今季、スプリントレースばかりではなく週末を通して転倒が多いのは、こうしたフォーマットに理由があるのではないか、と考えられる。
■2022年を上回る金曜日の転倒回数
では、2023年の金曜日はどれほどライダーに限界の走りを強いているのか。ここで転倒回数のデータを参照したい。MotoGPクラスにおける、2022年シーズン前半戦(第1戦カタールGP〜第11戦オランダGP)の初日の転倒回数は合計51回。一方、2023年シーズン前半戦(第1戦ポルトガルGP〜第8戦オランダGP)は60回。2022年と2023年ではシーズン前半戦の開催数が異なり、2023年のほうが3戦少ないにもかかわらず、すでに金曜日の転倒回数は昨年を上回っているのである。気候やコンディションの違いがあるとはいえ、ライダーが初日からアグレッシブに走っているひとつの証左ではあるだろう。

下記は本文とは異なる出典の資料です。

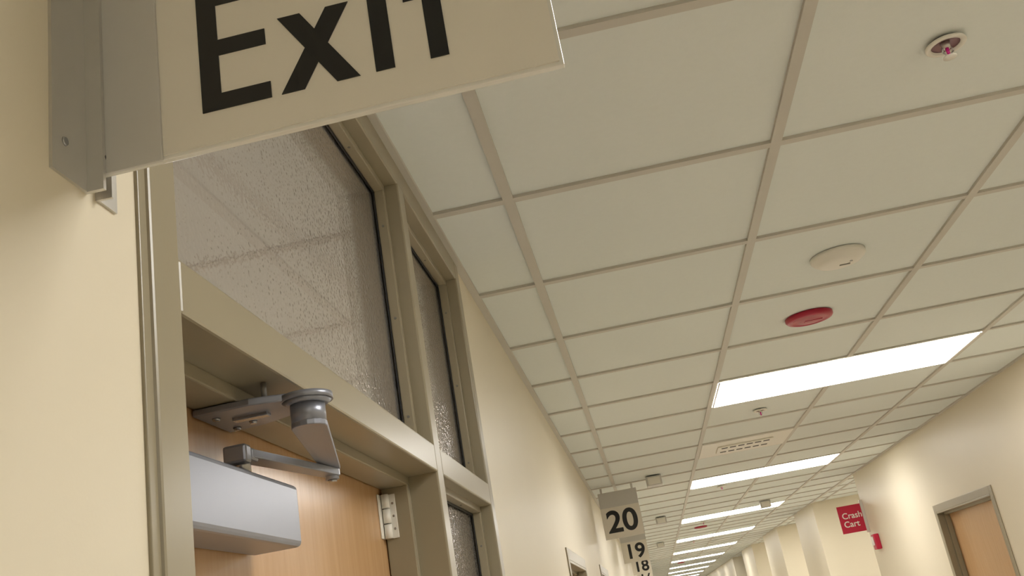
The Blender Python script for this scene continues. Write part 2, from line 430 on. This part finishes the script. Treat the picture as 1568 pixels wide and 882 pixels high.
def redd(x,y):
    e=empty('fire_alarm_speaker')
    b=MB();b.lathe(x,y,[(.080,.008),(.088,.006),(.088,-.004),(.083,-.010),(.066,-.014),(.062,-.0115),(.04,-.015),(0,-.016)],M_red);b.obj('cover',e)
    b=MB();b.box(x-.02,x+.045,y-.012,y+.012,-.017,-.0145,M_red,.001);b.obj('label_plate',e)
redd(.912,1.58);redd(.906,11.5);redd(.86,22.)
e=empty('air_diffuser')
b=MB();x0,x1,y0,y1=C+.013,2*C-.013,7*C+.013,8*C-.013
b.box(x0,x1,y0,y1,-.002,.009,M_white,.002)
b.box(x0+.11,x1-.11,y0+.17,y1-.17,-.012,-.001,M_white,.004)
b.obj('face',e)
b=MB()
for k in range(6):
    xx=x0+.135+k*.055
    b.box(xx,xx+.04,y0+.195,y0+.225,-.0135,-.011,M_dark);b.box(xx,xx+.04,y1-.225,y1-.195,-.0135,-.011,M_dark)
b.obj('slots',e)
for x,y in ((.30,5.32),(.36,8.9),(1.53,9.25),(.36,13.2)):
    e=empty('call_light')
    b=MB();b.box(x-.058,x+.058,y-.03,y+.10,-.07,-.0,M_signgrey,.006);b.obj('housing',e)
    b=MB();b.box(x-.045,x+.045,y-.035,y-.028,-.062,-.01,M_white,.003);b.obj('lens',e)
# ---------------------------------------------------------------- camera
a_,b_,c_=.086427,.33783,.17528
Rm=Matrix.Rotation(a_,3,'Z')@Matrix.Rotation(b_,3,'X')@Matrix.Rotation(c_,3,'Y')
cam=bpy.data.cameras.new('camera');co=bpy.data.objects.new('camera',cam);scene.collection.objects.link(co)
cam.sensor_width=36;cam.lens=1487.2/1568*36;cam.clip_start=.02
M=(Rm@Matrix.Rotation(math.pi/2,3,'X')).to_4x4()
M.translation=Vector((.14782,-2.0177,-.91723+H))
co.matrix_world=M
scene.camera=co
w=bpy.data.worlds.new('world');scene.world=w;w.use_nodes=True
w.node_tree.nodes['Background'].inputs[0].default_value=(.9,.85,.75,1);w.node_tree.nodes['Background'].inputs[1].default_value=.05
scene.view_settings.view_transform='Standard';scene.view_settings.look='None';scene.view_settings.exposure=0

5人のライダーが負傷し、そのうちポル・エスパルガロ(GASGASファクトリー・レーシング・テック3)とバスティアニーニが入院を余儀なくされた開幕戦のポルトガルGPで、ファビオ・クアルタラロ(モンスターエナジー・ヤマハMotoGP)はこう語っていた。

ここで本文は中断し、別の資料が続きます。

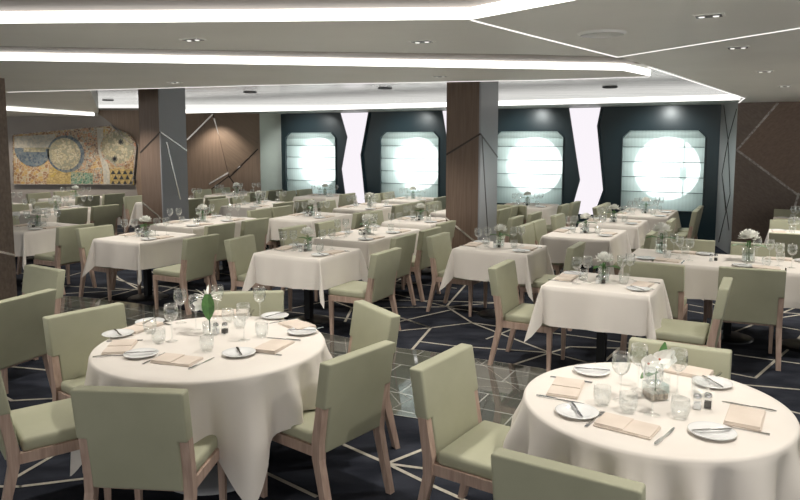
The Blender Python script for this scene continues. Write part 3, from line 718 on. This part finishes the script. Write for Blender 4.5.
def mk_fork():
    r = empty('table_fork')
    b = bmesh.new(); prism(b, [(-.006, -.1), (.006, -.1), (.007, -.07), (.003, .0), (.003, .03), (-.003, .03), (-.003, 0), (-.007, -.07)], 0, .004); obj('handle', b, M['steel'], r)
    b = bmesh.new(); prism(b, [(-.003, .029), (.003, .029), (.011, .045), (.011, .06), (-.011, .06), (-.011, .045)], .001, .004)
    for i in range(4):
        x = -.0095+i*.0063; box(b, x-.0014, x+.0014, .059, .1, .0015, .0038)
    obj('tines', b, M['steel'], r); return r
def mk_wine():
    r = empty('wine_glass')
    b = bmesh.new(); lathe(b, [(0, .115), (.012, .117), (.028, .128), (.038, .148), (.041, .168), (.0395, .19), (.036, .215), (.0345, .215), (.0385, .188), (.0395, .168), (.0365, .149), (.027, .131), (.012, .12), (0, .1185)], 24); obj('bowl', b, M['glass'], r, True)
    b = bmesh.new(); lathe(b, [(.0345, 0), (.035, .0025), (.012, .006), (.0045, .014), (.0035, .06), (.0045, .105), (.01, .1165)], 20); obj('stem', b, M['glass'], r, True)
    return r
def mk_tumbler():
    b = bmesh.new(); lathe(b, [(0, 0), (.026, 0), (.031, .006), (.038, .03), (.0395, .05), (.036, .085), (.0345, .085), (.038, .05), (.0365, .03), (.029, .012), (0, .01)], 24)
    return obj('water_tumbler', b, M['glass'], None, True)
def mk_shaker(fill, nm):
    def f():
        r = empty(nm); b = bmesh.new(); box(b, -.017, .017, -.017, .017, 0, .05, .004); obj('jar', b, M['glass'], r)
        b = bmesh.new(); box(b, -.0135, .0135, -.0135, .0135, .004, .03); obj('filling', b, fill, r)
        b = bmesh.new(); lathe(b, [(.0165, .05), (.0165, .06), (.012, .067), (0, .069)], 16); obj('cap', b, M['steel'], r, True); return r
    return f
def petal_mesh(b, c, d, up, L, w, curl=.3, n=5):
    """a curved petal from c along d"""
    d = Vector(d).normalized(); up = Vector(up); s = d.cross(up).normalized(); up = s.cross(d).normalized(); c = Vector(c); rows = []
    for i in range(n+1):
        t = i/n; wd = w*math.sin(PI*min(.97, .12+.85*t))**.8
        p_ = c+d*L*t+up*(curl*L*t*t)
        rows.append([b.verts.new(p_-s*wd+up*wd*.25), b.verts.new(p_), b.verts.new(p_+s*wd+up*wd*.25)])
    for r0, r1 in zip(rows, rows[1:]):
        b.faces.new((r0[0], r0[1], r1[1], r1[0])); b.faces.new((r0[1], r0[2], r1[2], r1[1]))
def mk_bouquet():
    rr = random.Random(5); r = empty('flower_vase')
    b = bmesh.new(); lathe(b, [(0, 0), (.03, 0), (.034, .004), (.034, .085), (.032, .085), (.032, .008), (0, .006)], 20); obj('vase', b, M['glass'], r, True)
    b = bmesh.new(); lathe(b, [(0, .009), (.0305, .009), (.0305, .05), (0, .05)], 16); obj('water', b, M['water'], r)
    b = bmesh.new()
    for k in range(3):
        a_ = k*2.1; lathe(b, [(.0025, .01), (.0025, .12)], 6, cx=.008*math.cos(a_), cy=.008*math.sin(a_))
    obj('stem', b, M['leaf'], r, True)
    b = bmesh.new()
    for k in range(90):
        th = rr.uniform(0, 2*PI); ph = math.acos(rr.uniform(-.25, 1)); d = Vector((math.sin(ph)*math.cos(th), math.sin(ph)*math.sin(th), math.cos(ph)))
        c = Vector((0, 0, .135))+Vector((d.x*.03, d.y*.03, d.z*.018)); petal_mesh(b, c, d+Vector((rr.uniform(-.4, .4), rr.uniform(-.4, .4), rr.uniform(-.2, .3))), (0, 0, 1), rr.uniform(.024, .036), .012, .35, 3)
    obj('blossom', b, M['petal'], r)
    b = bmesh.new()
    for th in (.3, 2.2, 4.4): petal_mesh(b, (.012*math.cos(th), .012*math.sin(th), .09), (math.cos(th), math.sin(th), .35), (0, 0, 1), .085, .022, -.35)
    obj('leaf', b, M['leaf'], r); return r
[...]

「1回のレースウイークで(最大)37ポイントを獲得できるから、みんな、できるだけポイントを獲得したいと思うわけだ。僕たちは限界までやる必要があるし、限界で走ることでミスをしやすくなる。誰かに当たったり、より速く走ったりしてね。ここは2日間のテストがあってすぐのレースということもあって、プラクティス1からみんな、限界で走っていたんだ」
また、スペインGPにワイルドカード参戦したKTMのテストライダー、ダニ・ペドロサも、初めて体験した新しいフォーマットのレースウイークについて同じような内容のコメントをしていて、さらにライダーたちの負担についても懸念を示していた。

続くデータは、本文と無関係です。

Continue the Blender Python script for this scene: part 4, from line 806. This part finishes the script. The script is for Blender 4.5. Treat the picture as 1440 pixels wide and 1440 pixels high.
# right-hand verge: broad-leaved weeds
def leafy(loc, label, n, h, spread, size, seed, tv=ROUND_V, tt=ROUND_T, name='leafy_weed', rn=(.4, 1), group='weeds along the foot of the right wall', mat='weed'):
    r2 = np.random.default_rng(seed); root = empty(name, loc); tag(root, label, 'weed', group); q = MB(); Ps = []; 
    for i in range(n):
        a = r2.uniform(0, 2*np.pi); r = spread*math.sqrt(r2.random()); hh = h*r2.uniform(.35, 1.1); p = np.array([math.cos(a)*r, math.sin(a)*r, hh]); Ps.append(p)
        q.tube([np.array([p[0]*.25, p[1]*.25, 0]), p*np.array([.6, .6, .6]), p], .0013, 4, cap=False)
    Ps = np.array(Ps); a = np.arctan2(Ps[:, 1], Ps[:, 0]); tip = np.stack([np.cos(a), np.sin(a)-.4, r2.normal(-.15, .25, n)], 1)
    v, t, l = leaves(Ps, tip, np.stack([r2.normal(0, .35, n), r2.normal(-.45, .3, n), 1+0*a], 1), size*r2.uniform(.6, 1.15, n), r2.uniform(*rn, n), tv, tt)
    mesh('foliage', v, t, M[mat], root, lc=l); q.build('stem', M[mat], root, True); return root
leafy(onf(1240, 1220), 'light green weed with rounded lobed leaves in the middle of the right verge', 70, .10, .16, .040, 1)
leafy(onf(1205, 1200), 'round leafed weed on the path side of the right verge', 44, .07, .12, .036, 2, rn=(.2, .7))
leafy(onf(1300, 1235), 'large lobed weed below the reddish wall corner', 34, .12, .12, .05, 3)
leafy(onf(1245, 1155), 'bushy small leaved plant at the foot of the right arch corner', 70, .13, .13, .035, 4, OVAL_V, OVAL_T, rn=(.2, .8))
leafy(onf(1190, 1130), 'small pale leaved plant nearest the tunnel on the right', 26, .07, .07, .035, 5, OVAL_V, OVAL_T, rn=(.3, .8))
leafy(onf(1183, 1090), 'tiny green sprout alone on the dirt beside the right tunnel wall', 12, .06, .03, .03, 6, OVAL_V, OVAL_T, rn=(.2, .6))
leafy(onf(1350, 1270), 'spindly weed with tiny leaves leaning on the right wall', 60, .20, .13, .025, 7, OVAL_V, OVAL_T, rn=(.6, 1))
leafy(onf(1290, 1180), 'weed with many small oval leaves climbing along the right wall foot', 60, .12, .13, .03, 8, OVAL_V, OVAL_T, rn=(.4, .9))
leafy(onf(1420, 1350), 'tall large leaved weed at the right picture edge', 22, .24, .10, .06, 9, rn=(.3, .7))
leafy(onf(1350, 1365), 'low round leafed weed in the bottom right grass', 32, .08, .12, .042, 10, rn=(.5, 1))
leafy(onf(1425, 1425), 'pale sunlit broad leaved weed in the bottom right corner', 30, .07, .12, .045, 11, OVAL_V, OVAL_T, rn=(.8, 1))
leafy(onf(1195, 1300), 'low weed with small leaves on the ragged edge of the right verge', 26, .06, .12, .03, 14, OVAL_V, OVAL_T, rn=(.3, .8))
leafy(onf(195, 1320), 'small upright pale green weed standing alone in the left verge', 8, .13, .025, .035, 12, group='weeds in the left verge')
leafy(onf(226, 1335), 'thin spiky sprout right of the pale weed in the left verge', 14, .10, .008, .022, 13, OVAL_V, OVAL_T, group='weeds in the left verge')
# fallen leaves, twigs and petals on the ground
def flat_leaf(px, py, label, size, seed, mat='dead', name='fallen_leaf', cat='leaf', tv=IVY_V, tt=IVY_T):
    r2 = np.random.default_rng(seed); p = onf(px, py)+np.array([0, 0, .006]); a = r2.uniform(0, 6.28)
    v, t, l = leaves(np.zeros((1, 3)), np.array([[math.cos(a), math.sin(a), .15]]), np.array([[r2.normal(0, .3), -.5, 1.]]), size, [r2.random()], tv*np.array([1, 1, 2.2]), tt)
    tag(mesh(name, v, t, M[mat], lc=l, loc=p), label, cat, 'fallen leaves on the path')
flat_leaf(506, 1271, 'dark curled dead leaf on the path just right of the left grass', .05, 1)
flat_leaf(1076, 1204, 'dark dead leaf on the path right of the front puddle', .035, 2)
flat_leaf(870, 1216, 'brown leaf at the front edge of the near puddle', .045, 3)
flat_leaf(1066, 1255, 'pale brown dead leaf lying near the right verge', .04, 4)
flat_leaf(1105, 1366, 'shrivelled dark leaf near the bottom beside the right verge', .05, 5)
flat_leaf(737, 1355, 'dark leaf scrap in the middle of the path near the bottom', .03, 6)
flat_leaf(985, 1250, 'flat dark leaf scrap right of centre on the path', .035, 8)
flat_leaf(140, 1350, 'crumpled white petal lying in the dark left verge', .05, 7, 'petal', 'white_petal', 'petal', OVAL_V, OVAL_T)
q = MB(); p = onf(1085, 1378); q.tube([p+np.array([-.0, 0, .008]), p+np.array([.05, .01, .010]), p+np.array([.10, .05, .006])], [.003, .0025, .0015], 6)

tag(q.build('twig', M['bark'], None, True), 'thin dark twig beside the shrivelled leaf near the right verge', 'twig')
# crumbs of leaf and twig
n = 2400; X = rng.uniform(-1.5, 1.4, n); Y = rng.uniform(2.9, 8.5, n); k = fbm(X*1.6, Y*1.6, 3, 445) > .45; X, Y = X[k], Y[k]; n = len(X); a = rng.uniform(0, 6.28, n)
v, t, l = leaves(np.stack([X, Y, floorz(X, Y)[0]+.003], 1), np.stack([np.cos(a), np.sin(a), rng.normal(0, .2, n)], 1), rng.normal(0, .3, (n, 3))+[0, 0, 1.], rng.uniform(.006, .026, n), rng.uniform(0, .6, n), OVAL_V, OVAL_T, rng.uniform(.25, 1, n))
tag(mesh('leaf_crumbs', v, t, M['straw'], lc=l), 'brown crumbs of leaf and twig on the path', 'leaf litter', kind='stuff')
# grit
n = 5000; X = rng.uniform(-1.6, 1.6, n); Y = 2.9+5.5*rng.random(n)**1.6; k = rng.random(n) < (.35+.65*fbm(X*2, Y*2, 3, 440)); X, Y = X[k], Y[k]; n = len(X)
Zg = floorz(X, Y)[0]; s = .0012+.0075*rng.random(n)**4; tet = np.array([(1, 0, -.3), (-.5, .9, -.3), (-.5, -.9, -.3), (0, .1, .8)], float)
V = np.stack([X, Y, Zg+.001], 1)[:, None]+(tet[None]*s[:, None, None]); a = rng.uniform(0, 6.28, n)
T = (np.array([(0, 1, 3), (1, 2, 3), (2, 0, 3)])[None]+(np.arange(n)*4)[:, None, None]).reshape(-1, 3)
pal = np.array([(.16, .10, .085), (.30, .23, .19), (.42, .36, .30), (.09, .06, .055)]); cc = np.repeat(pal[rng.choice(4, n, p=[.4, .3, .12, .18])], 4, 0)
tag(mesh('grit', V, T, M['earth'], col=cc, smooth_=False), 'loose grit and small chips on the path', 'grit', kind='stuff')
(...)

「間違いなく、以前よりもクレイジーだよ。スプリントだけじゃなく、この週末のフォーマットがプラクティス1からハードに攻めさせるからね。それにレースが増えていることで、もっとアグレッシブになる」
「シーズンの終わりに、ライダーがどうなっているのかわからない。もちろんシーズンごとに、次第に若さをキープすることが難しくなっていくわけだけども。僕の見解としてはね。僕はすでに年齢を重ねたライダーだし、フレッシュなエネルギーを持った20歳の若者ではないけど……。少なくともレースでは、うまい折衷案を見つけてほしいと願っているよ。これまで、かなり怪我が多いからね」
こうした状況のなか、7月17日、グランプリ・コミッションにより週末のフォーマットの変更が発表された。これまでは金曜日の2回のプラクティスの総合タイムがQ1、Q2を分ける対象だったが、サマーブレイク開け最初のグランプリであるイギリスGP以降は、金曜日午後の「プラクティス」のタイムのみが対象になると変更されたのである。
これまでは攻めなければならなかった金曜日最初のセッションがQ1、Q2振り分けの対象から外れたことで、少なくともタイムを出さなければならない、というプレッシャーはなくなるわけだ。シーズン後半戦はライダーの増えすぎた負担が軽減され、過剰に濃縮された週末のなかで転倒によって負傷するライダーが減ることを願う。